**Stated problem**
Work out how many lines contain "this". Reply with the count alone.

**Supplied information**
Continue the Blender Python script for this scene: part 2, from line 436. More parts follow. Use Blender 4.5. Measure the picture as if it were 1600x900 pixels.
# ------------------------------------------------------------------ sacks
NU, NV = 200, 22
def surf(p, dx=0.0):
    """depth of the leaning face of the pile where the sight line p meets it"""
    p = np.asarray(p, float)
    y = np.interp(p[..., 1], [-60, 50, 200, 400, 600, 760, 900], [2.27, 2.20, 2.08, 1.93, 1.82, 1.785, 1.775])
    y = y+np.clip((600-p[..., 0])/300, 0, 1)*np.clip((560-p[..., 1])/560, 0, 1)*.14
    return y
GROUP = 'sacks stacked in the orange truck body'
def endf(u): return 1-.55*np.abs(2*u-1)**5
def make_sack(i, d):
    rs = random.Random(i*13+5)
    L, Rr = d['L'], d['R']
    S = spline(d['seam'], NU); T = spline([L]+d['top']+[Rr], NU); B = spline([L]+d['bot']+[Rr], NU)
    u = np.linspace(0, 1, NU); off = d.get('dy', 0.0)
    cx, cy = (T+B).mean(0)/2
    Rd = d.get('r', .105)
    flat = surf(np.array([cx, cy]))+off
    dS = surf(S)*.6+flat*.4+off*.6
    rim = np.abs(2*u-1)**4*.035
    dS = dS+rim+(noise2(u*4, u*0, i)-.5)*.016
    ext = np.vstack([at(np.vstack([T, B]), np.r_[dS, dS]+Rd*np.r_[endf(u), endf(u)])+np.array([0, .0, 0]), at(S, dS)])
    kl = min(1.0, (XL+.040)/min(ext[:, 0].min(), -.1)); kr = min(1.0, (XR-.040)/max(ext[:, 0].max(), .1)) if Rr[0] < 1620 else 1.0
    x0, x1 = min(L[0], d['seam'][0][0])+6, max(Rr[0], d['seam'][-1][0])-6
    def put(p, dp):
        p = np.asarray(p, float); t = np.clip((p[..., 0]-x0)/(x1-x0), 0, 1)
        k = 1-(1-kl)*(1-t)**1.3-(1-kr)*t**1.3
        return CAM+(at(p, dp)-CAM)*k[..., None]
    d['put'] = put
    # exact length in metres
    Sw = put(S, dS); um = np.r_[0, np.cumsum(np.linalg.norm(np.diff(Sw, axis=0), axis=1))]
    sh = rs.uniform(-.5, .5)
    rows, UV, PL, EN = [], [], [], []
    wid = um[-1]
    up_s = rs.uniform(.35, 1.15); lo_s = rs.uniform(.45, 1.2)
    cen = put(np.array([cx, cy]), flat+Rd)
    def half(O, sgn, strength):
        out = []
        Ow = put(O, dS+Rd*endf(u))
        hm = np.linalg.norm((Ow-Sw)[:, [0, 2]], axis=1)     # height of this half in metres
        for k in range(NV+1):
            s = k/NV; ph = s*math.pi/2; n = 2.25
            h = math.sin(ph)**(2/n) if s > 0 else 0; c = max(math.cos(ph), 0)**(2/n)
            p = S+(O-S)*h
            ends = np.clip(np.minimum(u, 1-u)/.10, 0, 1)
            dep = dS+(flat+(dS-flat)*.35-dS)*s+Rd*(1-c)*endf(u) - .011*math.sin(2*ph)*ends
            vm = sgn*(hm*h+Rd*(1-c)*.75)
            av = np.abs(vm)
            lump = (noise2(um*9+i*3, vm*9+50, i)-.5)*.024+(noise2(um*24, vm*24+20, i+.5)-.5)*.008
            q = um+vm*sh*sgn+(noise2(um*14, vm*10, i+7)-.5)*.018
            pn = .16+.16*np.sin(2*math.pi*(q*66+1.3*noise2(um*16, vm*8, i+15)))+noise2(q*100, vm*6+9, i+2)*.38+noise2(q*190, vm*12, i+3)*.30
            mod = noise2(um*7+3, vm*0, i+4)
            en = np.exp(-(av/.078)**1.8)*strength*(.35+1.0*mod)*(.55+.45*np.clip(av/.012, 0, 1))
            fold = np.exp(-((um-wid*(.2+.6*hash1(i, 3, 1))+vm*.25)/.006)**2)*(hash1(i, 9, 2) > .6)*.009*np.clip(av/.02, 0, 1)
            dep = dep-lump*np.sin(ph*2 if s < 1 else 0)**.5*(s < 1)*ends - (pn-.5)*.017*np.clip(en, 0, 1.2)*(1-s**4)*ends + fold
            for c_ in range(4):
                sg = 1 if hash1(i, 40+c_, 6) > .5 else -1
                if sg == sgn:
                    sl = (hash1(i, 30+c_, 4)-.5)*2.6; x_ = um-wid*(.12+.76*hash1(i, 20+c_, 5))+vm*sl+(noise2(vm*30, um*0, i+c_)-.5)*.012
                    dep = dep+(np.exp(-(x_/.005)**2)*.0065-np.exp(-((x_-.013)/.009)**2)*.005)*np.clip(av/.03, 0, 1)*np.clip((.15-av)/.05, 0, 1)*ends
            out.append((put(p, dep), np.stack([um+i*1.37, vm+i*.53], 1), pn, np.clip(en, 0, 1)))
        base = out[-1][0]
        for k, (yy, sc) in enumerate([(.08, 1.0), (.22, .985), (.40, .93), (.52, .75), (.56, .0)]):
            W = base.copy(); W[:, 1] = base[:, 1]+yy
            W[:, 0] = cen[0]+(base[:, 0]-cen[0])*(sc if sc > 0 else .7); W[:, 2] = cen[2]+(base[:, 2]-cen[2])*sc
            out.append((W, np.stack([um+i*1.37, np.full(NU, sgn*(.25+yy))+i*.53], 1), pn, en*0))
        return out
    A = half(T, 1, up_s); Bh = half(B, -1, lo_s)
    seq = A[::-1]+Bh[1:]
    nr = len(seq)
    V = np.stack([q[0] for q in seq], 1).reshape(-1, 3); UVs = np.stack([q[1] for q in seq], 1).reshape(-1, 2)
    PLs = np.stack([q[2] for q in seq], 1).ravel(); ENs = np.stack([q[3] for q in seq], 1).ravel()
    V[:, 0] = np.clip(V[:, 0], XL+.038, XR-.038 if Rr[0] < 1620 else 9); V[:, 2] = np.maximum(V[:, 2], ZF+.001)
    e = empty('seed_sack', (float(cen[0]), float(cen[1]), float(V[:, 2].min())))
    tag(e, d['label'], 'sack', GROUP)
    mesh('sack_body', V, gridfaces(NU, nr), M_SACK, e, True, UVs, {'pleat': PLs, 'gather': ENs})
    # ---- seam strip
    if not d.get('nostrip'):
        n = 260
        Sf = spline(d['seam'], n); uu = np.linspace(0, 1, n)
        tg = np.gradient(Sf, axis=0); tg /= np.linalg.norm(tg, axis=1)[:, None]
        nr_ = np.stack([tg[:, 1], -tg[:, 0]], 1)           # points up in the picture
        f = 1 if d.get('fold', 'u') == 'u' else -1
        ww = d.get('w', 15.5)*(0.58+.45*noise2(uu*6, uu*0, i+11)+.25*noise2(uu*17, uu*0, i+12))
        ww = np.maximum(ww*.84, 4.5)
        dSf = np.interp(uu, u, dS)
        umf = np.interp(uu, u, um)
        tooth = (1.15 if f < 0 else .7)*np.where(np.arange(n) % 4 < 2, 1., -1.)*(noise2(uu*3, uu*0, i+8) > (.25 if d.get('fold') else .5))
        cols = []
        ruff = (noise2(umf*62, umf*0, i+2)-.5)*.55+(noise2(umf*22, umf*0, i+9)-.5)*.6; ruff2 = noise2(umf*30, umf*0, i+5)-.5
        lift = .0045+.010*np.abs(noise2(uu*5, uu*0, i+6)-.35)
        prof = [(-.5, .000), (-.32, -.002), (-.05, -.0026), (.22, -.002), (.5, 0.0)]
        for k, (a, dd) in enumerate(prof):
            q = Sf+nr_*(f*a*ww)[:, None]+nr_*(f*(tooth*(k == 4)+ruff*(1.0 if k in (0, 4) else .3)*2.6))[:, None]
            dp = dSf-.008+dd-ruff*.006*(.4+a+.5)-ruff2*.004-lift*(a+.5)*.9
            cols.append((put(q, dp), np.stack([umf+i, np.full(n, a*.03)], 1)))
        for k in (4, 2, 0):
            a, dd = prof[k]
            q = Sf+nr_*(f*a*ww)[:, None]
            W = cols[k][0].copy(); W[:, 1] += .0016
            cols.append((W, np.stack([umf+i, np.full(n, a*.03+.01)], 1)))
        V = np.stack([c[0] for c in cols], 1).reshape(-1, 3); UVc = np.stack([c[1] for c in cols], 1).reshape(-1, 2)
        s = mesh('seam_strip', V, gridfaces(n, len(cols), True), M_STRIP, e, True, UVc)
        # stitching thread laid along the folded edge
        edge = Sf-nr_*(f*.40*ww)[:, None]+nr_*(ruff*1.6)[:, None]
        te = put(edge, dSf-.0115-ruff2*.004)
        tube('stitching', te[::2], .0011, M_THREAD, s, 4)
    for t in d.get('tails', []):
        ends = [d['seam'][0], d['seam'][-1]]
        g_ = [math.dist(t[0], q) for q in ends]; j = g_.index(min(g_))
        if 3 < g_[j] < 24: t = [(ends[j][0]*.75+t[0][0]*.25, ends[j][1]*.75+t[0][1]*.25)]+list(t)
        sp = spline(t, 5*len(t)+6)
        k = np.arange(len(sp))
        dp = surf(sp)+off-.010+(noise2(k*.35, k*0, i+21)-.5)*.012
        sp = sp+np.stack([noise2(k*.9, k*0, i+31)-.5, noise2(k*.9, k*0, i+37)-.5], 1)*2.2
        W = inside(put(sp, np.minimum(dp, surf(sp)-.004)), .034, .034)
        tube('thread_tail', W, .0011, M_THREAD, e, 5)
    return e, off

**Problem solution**
2